Metamath Proof Explorer


Theorem euequ

Description: There exists a unique set equal to a given set. Special case of eueqi proved using only predicate calculus. The proof needs y = z be free of x . This is ensured by having x and y be distinct. Alternately, a distinctor -. A. x x = y could have been used instead.
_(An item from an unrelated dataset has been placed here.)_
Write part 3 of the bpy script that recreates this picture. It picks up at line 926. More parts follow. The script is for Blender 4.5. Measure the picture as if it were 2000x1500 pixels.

See eueq and eueqi for classes. (Contributed by Stefan Allan, 4-Dec-2008) (Proof shortened by Wolf Lammen, 8-Sep-2019) Reduce axiom usage. (Revised by Wolf Lammen, 1-Mar-2023)

Ref Expression
Assertion euequ
|- E! x x = y

Proof

Step Hyp Ref Expression
1 ax6ev
 |-  E. x x = y
2 ax6ev
 |-  E. z z = y
3 equeuclr
 |-  ( z = y -> ( x = y -> x = z ) )
4 3 alrimiv
 |-  ( z = y -> A. x ( x = y -> x = z ) )
5 2 4 eximii
 |-  E. z A. x ( x = y -> x = z )
6 eu3v
 |-  ( E! x x = y <-> ( E. x x = y /\ E. z A. x ( x = y -> x = z ) ) )
7 1 5 6 mpbir2an
 |-  E! x x = y